JR東日本・パナソニック コネクト 「放送音量自動制御システム」を開発
駅の放送音量を自動制御 さいたま新都心駅で本格稼働
騒音との音量差を常時維持
JR東日本とパナソニック コネクト(東京都中央区)は11日、誰もが聞き取りやすい放送装置「放送音量自動制御システム」を開発したと発表した。周囲の騒音をリアルタイムで集音し、常に聞き取りやすい放送となるように放送音量を自動で調整するシステムで、駅構内の利便性・快適性向上が図られるものと期待される。同日から宇都宮線(東北線)・京浜東北線さいたま新都心駅コンコースで本格稼働させている。

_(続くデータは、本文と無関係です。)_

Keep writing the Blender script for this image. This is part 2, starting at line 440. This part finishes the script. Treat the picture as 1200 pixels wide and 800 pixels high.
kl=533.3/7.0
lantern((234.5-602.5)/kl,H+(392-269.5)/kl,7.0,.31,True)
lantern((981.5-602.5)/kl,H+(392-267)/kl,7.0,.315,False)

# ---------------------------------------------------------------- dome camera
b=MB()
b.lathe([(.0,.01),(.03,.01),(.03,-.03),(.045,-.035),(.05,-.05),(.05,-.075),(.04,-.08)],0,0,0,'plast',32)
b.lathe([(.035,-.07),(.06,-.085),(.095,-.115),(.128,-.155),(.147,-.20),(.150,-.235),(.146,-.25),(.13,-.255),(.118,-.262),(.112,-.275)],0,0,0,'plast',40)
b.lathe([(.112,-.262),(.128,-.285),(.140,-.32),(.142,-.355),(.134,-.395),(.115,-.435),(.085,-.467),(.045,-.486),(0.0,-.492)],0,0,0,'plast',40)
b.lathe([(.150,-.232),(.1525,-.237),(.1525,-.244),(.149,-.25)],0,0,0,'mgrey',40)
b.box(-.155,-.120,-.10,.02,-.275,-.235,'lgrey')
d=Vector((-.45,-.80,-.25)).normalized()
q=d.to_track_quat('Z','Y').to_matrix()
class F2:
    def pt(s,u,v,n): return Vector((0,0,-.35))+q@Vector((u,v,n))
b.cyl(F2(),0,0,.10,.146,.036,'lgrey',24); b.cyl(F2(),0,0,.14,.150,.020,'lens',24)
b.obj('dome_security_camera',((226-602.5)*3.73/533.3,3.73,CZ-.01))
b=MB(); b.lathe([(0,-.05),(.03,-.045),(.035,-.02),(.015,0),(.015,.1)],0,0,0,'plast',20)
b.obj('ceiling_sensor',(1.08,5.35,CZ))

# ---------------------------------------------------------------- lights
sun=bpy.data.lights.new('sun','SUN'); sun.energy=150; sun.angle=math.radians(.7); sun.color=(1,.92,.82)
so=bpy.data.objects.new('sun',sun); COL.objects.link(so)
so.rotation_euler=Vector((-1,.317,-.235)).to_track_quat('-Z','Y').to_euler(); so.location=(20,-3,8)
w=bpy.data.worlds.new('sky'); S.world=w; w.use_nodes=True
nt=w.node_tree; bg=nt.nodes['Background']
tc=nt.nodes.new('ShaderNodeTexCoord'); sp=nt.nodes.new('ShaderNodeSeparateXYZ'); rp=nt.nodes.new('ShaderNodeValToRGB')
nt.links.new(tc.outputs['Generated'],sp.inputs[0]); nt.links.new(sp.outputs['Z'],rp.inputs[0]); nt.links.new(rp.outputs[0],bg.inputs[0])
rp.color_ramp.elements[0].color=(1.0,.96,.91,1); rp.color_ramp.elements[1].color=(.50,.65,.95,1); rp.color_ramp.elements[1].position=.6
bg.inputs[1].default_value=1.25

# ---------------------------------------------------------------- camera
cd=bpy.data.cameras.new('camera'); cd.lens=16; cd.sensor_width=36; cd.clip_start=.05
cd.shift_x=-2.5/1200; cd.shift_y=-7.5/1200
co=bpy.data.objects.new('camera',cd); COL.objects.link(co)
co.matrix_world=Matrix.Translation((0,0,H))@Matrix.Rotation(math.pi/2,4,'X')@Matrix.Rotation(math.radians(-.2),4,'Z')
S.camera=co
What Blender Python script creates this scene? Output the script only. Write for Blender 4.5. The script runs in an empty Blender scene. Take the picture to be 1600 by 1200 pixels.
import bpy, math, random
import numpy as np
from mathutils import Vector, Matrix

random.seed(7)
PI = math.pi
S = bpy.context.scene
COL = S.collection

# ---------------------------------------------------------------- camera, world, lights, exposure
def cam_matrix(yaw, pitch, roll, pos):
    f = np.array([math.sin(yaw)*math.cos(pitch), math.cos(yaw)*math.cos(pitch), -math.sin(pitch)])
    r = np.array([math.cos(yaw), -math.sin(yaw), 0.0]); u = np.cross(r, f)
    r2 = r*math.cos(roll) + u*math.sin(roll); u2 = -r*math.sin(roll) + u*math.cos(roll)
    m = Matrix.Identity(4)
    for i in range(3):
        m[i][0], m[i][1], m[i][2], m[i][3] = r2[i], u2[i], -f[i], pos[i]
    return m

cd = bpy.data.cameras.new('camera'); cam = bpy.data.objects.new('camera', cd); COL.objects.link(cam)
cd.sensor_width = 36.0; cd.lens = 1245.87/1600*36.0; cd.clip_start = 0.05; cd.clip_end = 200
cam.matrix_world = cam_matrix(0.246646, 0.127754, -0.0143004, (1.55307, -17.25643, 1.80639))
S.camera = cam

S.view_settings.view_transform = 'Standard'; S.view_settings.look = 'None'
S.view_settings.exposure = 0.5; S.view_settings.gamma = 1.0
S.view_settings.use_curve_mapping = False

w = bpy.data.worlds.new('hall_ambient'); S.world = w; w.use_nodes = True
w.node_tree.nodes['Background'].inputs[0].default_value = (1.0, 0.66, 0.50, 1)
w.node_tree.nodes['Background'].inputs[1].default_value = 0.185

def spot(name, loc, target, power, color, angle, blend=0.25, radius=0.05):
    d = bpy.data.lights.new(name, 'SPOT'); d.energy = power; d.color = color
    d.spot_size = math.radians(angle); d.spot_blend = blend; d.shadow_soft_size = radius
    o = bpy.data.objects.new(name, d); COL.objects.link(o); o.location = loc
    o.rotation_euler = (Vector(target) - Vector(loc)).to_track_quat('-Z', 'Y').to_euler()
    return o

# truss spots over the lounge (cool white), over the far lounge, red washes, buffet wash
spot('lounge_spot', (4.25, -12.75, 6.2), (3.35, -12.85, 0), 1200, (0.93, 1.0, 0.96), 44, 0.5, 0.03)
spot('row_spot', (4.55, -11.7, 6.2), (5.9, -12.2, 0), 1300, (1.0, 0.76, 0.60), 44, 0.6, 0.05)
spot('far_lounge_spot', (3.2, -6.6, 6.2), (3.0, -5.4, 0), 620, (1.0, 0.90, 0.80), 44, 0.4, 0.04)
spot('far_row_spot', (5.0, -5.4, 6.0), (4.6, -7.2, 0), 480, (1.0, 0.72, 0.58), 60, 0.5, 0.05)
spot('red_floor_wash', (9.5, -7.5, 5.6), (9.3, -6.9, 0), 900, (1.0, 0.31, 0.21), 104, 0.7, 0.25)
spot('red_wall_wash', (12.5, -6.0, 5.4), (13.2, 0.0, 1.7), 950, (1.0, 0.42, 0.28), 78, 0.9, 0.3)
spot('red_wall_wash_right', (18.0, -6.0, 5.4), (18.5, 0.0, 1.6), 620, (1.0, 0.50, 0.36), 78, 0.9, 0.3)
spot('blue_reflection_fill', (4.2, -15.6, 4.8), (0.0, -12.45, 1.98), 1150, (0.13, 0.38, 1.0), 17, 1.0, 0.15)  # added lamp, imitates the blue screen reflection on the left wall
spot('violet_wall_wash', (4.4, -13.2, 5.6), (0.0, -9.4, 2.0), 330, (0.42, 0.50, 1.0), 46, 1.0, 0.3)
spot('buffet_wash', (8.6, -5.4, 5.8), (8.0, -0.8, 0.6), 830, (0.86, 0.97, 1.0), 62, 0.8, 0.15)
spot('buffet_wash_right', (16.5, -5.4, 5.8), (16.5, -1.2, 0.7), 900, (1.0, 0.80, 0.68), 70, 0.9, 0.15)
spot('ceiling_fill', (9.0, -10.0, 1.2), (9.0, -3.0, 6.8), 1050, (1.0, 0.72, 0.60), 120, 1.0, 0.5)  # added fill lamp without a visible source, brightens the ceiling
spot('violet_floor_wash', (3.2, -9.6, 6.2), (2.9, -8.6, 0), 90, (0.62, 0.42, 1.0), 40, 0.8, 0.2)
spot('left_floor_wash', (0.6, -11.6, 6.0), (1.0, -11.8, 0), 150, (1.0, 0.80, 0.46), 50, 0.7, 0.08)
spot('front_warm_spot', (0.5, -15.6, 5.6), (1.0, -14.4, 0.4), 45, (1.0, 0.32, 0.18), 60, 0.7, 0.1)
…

駅は列車の走行音など周囲の騒音が大きく、また発着列車の有無などで騒音が変動し、必要な情報を放送しても正しく内容が伝わりづらい状況があった。そこで、JR東日本が培った駅の音環境に関する知見と、駅放送技術に長年の歴史を持つパナソニック コネクトの技術力を掛け合わせ、誰もが聞き取りやすい放送を実現するシステムを開発した。
同システムは、常に変動するコンコース内の騒音を騒音センサーによりリアルタイムで集音。騒音と放送音量の差を適切に常時維持するように、放送音量を騒音量より7~10 デシベル 程度大きくなるよう自動制御する。これにより、過剰にうるさく感じることなく聞き取りやすさが向上する。放送音が過剰に大きい場合は、自動で音量を抑えるピークカット機能が搭載されている。
駅コンコースの騒音をリアルタイムで取得する際、騒音センサーは音量制御された案内放送自体も拾うことになるが、自身の案内放送の影響を除外して騒音量を推測できる点が、既存のシステムとの大きな違いになる。
本格稼働させたさいたま新都心駅は、付近に多くの商業施設やオフィス、イベントホールなどがあり、騒音変動が大きい。貨物列車が付近を走行し、通過時は騒音が発生しやすいことも選定理由の一つになった。
このように、案内放送を聞き取りづらい状況が想定される騒音変動の大きい駅や、異常時に大混雑が予想される駅、ホーム階から吹き抜けの空間があるなど列車の発着音が響きやすい駅などへの導入が効果的だと考えられる。
両社が2018年3月に共同出願し、駅の放送音量制御装置として22年に取得した特許を基に同システムを構築した。これまで、20年3月に高輪ゲートウェイ駅コンコースで、今年8月からさいたま新都心駅コンコースで稼働試験を行っていた。